Requirements
Reproduce exactly, with no pictures, each line from the opening of the material down through the line containing "COL = SC.collection".

Collected material
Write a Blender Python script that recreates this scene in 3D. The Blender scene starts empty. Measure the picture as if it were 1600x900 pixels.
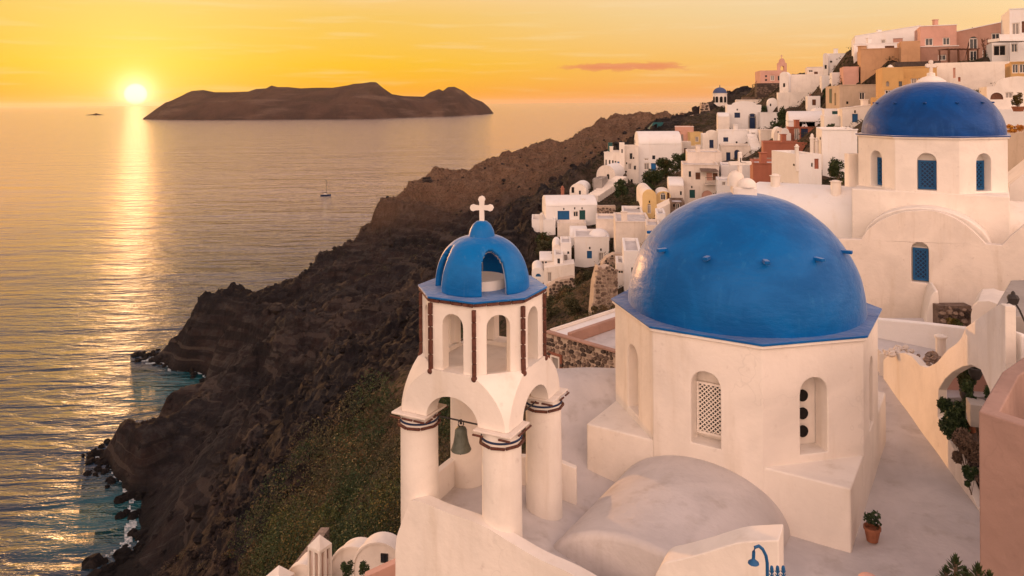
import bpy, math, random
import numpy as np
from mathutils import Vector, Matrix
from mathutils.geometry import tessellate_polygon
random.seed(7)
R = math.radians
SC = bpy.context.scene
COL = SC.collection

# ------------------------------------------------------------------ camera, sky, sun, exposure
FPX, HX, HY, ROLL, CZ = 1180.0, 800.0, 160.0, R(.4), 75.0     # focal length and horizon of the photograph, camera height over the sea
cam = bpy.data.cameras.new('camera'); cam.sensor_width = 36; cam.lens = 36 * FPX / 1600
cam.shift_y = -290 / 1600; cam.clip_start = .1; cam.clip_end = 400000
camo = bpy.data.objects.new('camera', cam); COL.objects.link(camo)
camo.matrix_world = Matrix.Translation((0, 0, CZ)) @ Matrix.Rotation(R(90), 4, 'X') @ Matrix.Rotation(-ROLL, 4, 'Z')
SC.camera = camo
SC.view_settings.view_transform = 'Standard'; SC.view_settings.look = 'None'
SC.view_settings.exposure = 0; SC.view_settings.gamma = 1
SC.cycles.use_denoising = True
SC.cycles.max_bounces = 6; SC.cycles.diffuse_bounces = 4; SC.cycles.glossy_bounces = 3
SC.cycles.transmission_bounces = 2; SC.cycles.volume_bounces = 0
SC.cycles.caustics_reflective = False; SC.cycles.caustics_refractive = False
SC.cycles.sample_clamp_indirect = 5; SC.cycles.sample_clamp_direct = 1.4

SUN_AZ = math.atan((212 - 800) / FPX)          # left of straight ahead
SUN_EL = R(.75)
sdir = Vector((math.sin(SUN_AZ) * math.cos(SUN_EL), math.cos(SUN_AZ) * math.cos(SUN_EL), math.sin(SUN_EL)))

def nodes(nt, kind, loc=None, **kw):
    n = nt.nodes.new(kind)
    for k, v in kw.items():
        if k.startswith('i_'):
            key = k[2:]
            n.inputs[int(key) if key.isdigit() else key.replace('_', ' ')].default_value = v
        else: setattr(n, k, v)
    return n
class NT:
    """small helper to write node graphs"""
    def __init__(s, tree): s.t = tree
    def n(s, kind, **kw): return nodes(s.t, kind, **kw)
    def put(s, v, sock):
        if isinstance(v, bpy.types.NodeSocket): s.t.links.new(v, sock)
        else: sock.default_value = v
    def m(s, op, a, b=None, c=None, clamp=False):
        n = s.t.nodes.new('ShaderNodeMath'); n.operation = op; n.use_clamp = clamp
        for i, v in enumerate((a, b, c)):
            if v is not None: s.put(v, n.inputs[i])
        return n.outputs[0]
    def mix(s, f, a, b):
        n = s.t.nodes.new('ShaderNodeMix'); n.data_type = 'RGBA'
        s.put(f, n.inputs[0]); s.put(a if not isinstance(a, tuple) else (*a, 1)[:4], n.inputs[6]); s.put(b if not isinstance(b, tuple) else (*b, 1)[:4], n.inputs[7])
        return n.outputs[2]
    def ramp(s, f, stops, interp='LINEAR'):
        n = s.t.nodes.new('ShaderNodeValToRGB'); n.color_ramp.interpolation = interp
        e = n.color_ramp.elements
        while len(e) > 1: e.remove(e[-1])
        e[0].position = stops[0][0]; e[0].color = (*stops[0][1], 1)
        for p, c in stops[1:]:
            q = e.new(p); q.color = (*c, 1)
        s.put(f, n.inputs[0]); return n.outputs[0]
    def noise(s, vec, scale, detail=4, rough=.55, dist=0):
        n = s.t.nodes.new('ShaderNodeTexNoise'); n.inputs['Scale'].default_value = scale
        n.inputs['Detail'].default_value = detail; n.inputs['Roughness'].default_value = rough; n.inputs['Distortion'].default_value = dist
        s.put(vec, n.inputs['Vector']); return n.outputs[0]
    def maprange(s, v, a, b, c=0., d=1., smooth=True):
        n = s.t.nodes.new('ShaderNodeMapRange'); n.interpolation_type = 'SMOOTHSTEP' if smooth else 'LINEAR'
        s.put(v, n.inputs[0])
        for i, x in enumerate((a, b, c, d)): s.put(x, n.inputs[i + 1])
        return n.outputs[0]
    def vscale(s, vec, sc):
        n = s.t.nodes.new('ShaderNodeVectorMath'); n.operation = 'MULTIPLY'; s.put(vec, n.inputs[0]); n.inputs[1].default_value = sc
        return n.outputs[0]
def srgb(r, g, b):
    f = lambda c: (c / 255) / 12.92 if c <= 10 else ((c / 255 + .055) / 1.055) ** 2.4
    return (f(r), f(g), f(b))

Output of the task
Write a Blender Python script that recreates this scene in 3D. The Blender scene starts empty. Measure the picture as if it were 1600x900 pixels.
import bpy, math, random
import numpy as np
from mathutils import Vector, Matrix
from mathutils.geometry import tessellate_polygon
random.seed(7)
R = math.radians
SC = bpy.context.scene
COL = SC.collection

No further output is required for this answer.